Sunday, March 27, 2016

Popsicle Parts

At age 70 I may have solved one of the little mysteries of my childhood.

When I was young my grandfather was the postmaster of Glen Ferris, West Virginia. The post office was located within our company store, so Grandpop also ran the store. If he wasn’t sitting at his desk behind the postal cage, he was standing behind the counter of the store in a white butcher’s apron waiting on customers.

I loved to go into the store and visit Grandpop. I also loved popsicles. Against a back wall of the store sat a long, low freezer like the one Aunt Bea had on her back porch in The Andy Griffith Show. It contained varieties of ice cream. I would open the heavy top and look into that freezer often because I had noticed that sometimes one or two of the popsicles were broken.

Two attached “pops” on sticks constituted one popsicle, but sometimes only one half remained in the wrapper. I called them “extra halves,” and when I found one I knew no customer would buy it; therefore, it was free. My friends and I enjoyed many extra halves as well as the thrill of finding them in Grandpop’s freezer.

This morning I was remembering those days and I thought: How did the extra halves get into the freezer?
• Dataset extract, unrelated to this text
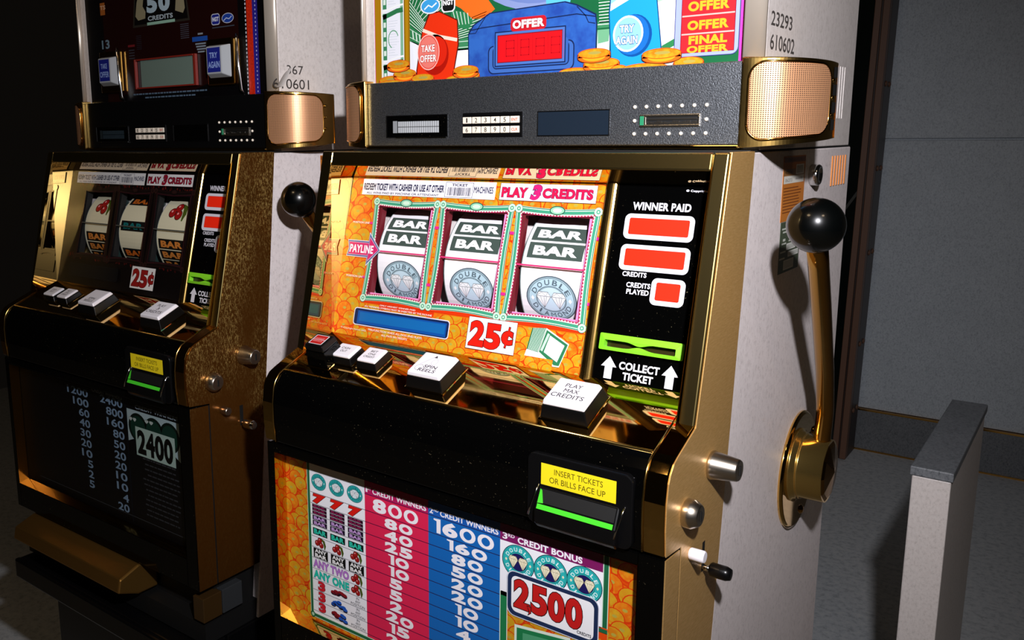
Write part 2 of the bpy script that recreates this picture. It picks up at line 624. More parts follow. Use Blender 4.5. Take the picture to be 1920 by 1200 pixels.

Who ate the missing halves of the popsicles? A customer wouldn’t have paid for a popsicle and left half of it in the store.

It had to be Grandpop!


Maybe my grandfather munched on part of a popsicle while he stocked the shelves or had a few minutes between customers and then put the rest into the freezer for later. Or maybe he did it for me, knowing I had discovered a great treasure in those abandoned pieces. That mystery won’t be solved, but either way, imagining my grandpop in his store apron, bending over to put popsicle parts in the freezer so many years ago, gave me a smile.